2020 | rated R | starring James Badge Dale | directed by David Prior | 2 hrs 15 mins |

Completed in 2018, dumped on empty theaters in 2020, a debut film for a new, untested filmmaker in David Prior and an adaptation of a post-apocalyptic comic book series, I can see why a studio didn’t quite know what to do with The Empty Man. It’s a heady film, full of post-modernism, quantum theory and cult babbling, a slow burn with an epic-for-horror over 2 hour running time and a villain that is hard to realize by design. And yet, The Empty Man also has a lot of the gimmicks and horror tropes that studios have been using to fill 90 minute throw away haunted house movies for decades – it just does it better than they do.

Prior’s film opens with a pre-title prologue set in a mountain top cabin that it is so committed to it feels like you’ve wandered into the wrong movie. It is also excellent and sets the tone for the moody, increasingly oppressive atmosphere that will propel it the rest of the way. We eventually meet our reluctant hero James (James Badge Dale, 24), a retired cop in a self defense store who gets pulled into the mythos of a local folk legend when a teenage girl (Amanda Quail) he’s befriended turns up missing. She and a group of friends may have conjured up the spirit of The Empty Man when they followed the rules: if you stand on a bridge and blow into a bottle while thinking of The Empty Man he will come for you in 3 days. But James’ investigation takes a turn for the ethereal when and he winds through a labyrinth of cultists who receive the messages of the Empty Man.

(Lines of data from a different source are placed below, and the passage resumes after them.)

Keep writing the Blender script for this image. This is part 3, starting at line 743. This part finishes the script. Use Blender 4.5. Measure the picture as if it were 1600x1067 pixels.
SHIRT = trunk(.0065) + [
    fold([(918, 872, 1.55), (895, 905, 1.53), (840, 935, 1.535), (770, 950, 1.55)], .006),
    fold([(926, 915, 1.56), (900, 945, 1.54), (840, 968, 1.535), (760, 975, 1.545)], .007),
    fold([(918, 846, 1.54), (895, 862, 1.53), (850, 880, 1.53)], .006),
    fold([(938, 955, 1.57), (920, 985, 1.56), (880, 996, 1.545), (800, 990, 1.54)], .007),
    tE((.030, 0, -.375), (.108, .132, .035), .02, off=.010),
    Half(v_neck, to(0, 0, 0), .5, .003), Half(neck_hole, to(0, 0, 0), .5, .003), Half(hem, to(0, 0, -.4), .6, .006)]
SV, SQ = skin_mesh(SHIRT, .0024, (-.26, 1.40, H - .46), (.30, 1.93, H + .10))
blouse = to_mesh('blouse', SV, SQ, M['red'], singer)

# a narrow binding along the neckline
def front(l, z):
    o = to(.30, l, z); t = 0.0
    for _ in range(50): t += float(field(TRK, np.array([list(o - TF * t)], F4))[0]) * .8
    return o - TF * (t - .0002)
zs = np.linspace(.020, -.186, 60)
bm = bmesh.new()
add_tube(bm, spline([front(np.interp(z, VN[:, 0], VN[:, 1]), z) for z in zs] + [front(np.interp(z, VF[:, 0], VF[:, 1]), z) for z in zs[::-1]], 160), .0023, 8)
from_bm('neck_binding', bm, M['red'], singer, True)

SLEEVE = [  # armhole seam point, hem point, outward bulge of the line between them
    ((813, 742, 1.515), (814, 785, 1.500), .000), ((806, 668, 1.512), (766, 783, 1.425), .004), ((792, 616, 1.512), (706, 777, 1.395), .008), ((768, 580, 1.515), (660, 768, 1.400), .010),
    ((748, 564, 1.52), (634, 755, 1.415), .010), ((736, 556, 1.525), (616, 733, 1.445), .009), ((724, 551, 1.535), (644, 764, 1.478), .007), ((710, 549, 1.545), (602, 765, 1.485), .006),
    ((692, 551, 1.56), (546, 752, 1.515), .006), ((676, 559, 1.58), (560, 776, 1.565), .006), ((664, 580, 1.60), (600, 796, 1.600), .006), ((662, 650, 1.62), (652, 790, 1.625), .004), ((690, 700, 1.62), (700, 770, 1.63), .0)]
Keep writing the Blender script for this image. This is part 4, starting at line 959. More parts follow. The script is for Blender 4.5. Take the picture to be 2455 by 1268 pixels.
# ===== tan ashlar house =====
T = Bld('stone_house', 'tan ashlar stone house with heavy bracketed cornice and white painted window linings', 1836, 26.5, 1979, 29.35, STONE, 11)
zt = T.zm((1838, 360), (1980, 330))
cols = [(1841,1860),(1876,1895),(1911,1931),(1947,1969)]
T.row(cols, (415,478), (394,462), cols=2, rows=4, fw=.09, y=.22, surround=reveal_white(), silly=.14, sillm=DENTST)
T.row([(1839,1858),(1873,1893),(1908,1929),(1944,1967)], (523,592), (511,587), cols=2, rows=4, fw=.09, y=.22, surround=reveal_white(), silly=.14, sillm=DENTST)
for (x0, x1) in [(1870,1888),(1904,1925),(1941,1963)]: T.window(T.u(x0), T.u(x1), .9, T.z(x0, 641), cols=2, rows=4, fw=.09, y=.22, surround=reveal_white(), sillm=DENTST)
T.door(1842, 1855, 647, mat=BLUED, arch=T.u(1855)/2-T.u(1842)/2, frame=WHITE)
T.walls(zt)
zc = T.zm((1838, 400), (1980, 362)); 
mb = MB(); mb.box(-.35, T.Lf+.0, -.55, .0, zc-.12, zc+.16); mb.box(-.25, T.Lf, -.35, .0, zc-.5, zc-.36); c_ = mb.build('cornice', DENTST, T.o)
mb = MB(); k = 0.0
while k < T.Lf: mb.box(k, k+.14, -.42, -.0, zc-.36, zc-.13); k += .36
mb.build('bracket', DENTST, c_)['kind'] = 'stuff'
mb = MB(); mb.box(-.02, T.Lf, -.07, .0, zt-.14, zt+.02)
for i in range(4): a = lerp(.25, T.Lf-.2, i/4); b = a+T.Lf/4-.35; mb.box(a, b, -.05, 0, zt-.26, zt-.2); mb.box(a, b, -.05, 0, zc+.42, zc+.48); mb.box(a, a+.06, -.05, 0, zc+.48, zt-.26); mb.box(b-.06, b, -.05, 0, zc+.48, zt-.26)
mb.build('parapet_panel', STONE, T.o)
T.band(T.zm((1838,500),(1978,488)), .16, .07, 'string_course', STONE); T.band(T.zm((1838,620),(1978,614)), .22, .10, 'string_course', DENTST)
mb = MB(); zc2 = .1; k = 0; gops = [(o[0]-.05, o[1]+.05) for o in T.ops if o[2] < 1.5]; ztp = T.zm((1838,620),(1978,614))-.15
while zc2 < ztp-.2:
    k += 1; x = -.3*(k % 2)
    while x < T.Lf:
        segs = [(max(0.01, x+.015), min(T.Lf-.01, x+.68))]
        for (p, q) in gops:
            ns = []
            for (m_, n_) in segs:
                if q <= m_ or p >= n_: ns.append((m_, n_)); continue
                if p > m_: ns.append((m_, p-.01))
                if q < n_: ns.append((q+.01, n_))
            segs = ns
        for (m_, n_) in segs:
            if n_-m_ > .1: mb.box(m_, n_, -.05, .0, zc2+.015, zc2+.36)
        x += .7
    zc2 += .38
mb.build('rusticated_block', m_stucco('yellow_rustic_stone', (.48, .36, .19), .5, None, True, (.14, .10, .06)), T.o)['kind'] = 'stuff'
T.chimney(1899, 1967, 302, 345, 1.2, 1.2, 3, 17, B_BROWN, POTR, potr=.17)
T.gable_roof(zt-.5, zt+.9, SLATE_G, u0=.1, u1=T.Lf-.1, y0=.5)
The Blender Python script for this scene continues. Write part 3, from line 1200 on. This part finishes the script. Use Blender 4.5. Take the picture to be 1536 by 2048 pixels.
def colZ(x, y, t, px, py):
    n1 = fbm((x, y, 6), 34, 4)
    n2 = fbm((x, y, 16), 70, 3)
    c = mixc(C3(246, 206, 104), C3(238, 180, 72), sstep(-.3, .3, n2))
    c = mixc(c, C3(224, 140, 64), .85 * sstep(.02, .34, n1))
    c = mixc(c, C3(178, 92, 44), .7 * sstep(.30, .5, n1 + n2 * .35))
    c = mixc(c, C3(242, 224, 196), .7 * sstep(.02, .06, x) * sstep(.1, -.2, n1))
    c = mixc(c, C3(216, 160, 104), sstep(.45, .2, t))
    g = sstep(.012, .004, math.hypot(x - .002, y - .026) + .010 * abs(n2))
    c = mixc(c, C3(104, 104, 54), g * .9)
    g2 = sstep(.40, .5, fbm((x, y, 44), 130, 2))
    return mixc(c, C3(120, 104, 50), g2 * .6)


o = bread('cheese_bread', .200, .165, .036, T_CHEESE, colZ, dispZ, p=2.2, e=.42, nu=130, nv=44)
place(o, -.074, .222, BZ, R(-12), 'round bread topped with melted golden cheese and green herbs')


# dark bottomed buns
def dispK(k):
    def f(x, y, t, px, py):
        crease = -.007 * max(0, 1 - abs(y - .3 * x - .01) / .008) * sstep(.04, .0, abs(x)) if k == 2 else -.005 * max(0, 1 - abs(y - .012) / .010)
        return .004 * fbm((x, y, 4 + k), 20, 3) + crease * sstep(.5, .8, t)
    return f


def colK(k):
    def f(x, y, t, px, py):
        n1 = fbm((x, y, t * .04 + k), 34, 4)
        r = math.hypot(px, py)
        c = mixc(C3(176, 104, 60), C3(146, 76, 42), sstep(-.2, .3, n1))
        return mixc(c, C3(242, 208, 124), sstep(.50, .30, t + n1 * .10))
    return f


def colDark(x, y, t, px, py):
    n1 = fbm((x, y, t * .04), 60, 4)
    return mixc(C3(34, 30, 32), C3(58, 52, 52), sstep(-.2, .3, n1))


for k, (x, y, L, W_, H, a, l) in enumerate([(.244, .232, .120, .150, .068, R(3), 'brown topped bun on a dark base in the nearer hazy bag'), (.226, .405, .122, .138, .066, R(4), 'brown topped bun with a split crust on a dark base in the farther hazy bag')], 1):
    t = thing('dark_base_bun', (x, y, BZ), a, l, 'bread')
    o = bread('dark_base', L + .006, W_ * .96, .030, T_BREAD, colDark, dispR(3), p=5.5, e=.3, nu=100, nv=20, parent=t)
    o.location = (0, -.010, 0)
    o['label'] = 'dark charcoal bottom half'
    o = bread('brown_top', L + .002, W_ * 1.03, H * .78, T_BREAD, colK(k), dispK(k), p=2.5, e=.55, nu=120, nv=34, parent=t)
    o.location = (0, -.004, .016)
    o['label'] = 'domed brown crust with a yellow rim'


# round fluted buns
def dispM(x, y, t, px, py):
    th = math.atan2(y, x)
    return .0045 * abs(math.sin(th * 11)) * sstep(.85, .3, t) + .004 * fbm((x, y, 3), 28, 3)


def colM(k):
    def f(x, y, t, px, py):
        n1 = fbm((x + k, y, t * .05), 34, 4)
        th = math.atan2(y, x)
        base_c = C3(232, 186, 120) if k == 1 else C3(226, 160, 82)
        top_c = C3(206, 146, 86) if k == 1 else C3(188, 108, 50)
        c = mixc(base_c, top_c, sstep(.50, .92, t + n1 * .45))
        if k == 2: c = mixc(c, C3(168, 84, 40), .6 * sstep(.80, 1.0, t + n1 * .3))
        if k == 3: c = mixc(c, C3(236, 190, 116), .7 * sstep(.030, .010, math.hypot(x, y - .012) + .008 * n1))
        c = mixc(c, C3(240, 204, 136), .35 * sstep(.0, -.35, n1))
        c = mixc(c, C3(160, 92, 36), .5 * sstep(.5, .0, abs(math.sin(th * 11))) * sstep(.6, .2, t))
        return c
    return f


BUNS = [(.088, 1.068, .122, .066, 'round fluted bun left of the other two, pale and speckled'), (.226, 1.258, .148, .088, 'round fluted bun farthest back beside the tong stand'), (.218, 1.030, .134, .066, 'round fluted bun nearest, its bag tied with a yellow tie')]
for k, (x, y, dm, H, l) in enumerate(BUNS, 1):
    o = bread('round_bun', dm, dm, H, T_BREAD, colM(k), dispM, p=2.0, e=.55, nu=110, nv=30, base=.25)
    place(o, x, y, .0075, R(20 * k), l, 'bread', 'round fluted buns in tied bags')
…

Like The Bye-Bye Man, Truth or Dare, The Ring or any number of studio films, The Empty Man even gives the marketing department the same set of easily digestible rules they usually love for movies like this. But unlike those movies, Prior is able to convey here the abstract sense of impending doom that comes with dealing with an unseen, all-powerful evil entity. In The Bye-Bye Man or Truth or Dare, for example, it’s unexplainable why a God-like evil entity would spend several days just goofing around with his victims while the movie fumbles around with trying to convey it’s all-knowing power. This film takes the more difficult, less crowd-pleasing direction, refusing to give The Empty Man a tangible form that our villains can fight. The rules, the bottle, the three days, are all just entry points to Prior’s real goal of mounting a purely cinematic experience of impending, hopeless doom.

In a case of context elevating a trope, this movie is full of what Hollywood films best: scenes of someone walking down hallways investigating noises in the dark. And yet, both because of Prior’s direction and Dale’s performance, it works. It fits the paranoid context. Dale’s gives some character to James, it’s fun watching him increasingly frustrated with the cultist quantum babble, dismissing that they have anything new to say with “I grew up in San Francisco”.

Light on plot and long in the tooth, Empty Man is a hard-t0-describe but rewarding film that uses tropes from the horror genre to spin in it’s own vision. What The Empty Man actually is and how he goes about his business is the mystery here and it’s a compelling one sustained over the film’s length. That 2 hour and 15 minute running time afforded the film is probably it’s biggest asset. Prior is given room to draw out slow creepy moments and let the tension (and frankly confusion) rack up. It’s no coincidence that Orphan, one of the best studio horror films of last decade, also ran 2 hours. Like Roger Ebert said, a bad movie is always too long and a good movie is always too short. I happily would spend all afternoon with this one. Prior commands the time, space and tone here just right.

When it comes to bringing all these ideas down for a landing, Empty Man delivers a satisfying payoff that doesn’t seem to make a whole lot of sense in an in-movie world where nothing makes a lot of sense. I don’t think the final twist holds water at all. It’s wild, ambitious and casts a wide net over everything we’ve seen previously, however the movie also keeps possibilities for other interpretations open. Battling but measured, I thoroughly enjoyed this movie and all of it’s methodical indulgences.